The idea of coupling tells us that some behaviors are coupled to a particular place and time (context). When town gas was replaced with natural gas in homes, the suicide rates in the UK plummeted.

Another example is the Golden Gate bridge. Of the 515 people who tried to jump off the bridge but were stopped unexpectedly, only 25 tried to commit suicide again. So, they were ready to commit suicide at that particular moment in that particular place. Despite these facts, many people in authority or in the general population believe that people who want to commit suicide will find another way to do it at another time.

This brings us to the third central puzzle of our book.

We do not understand the importance of the context in which the stranger is operating.

The Kansas City experiments

All around the world, 50% of all crimes are concentrated in 3% of any city. This was discovered in the 70’s. Kansas City police experimented with this information. They wanted to increase the patrols in that specific 3% of the city where the crimes are concentrated. But, the police do not have the right to stop and search civilians without probable cause. To work around this, they decided to stop motorists with minor traffic infractions, and look for another cause to search the car while they are processing the traffic ticket. This is called proactive policing or haystack needling. As a result, overall crime in the city reduced by half.

Other cities in the US started copying the same method with one major difference. They focused not only on the 3% problem areas at the times when crime is the highest, but they started proactive policing in the whole city. So, the goal of police became not reducing crime in problem areas, but to wrote as many tickets as possible to everyone all the time. Constant stopping and ticketing for minor offences (broken taillight, wrongly placed licence plate, irregular headlights) created a mistrust between the population and the police. Also, many tickets caused financial and legal problems for a lot of people.

Sandra Bland

We turn briefly to the Sandra Bland case that was mentioned in the beginning. The police stops Bland because she changed lanes without signaling.
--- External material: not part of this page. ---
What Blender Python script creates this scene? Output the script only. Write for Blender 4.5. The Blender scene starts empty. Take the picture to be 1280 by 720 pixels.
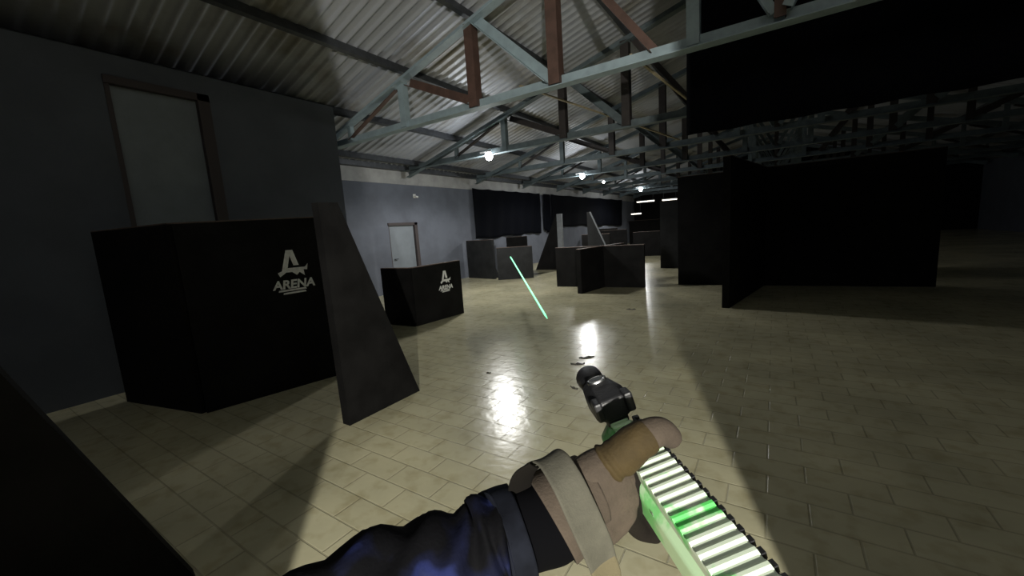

But, Bland changed lanes because the police car was approaching to her and she moved out of the car’s way.

She is very annoyed. It is apparent in her demeanor. Officer sees a hostile woman with possible criminal involvement, the woman sees a bad-intentioned police officer writing a ticket for no reason.

The woman had just gotten a new job, moved to a new city, had mental problems, and had financial problems because of unpaid traffic tickets.

The police officer was not doing something extreme. He was doing exactly what he was supposed to.

  1. Not defaulting to truth. Looking for threats and lies and criminal intentions everywhere.
  2. Believing that Bland was transparent. She’s nervous so she must be hiding something.

On top of everything, Sandra is mismatched. She looks like a criminal to the officer, because of her demeanor. But, she is not a criminal.

when NC police department applied Kansas City method, the number of tickets they issue rose from 400 000 a year, to 800 000 a year. In those extra 400 000 stops, they found only 17 guns. Was is worth alienating and possibly harming 399 983 people just to find 17 guns?

Conclusion

We have to talk to strangers. There’s no way around that. But, there are things that we can do to avoid the pitfalls that were mentioned throughout the book.

  1. We could start by not penalizing people for defaulting to truth. If you are a parent whose child was abused by a stranger, and you could not figure it out, it does not make you a a bad parent. Abandoning all trust to all people is bad for the whole society.
  2. Accept that our ability to make out strangers is limited. Show restraint and humility when dealing with strangers.
  3. Sandra Bland incident was not an incident between a bad police officer and a black woman. It was a collective failure if the police to follow aggressive policing in a faulty manner.

    Because we do not know how to talk to strangers, what do we do when things go awry with strangers? We blame the stranger.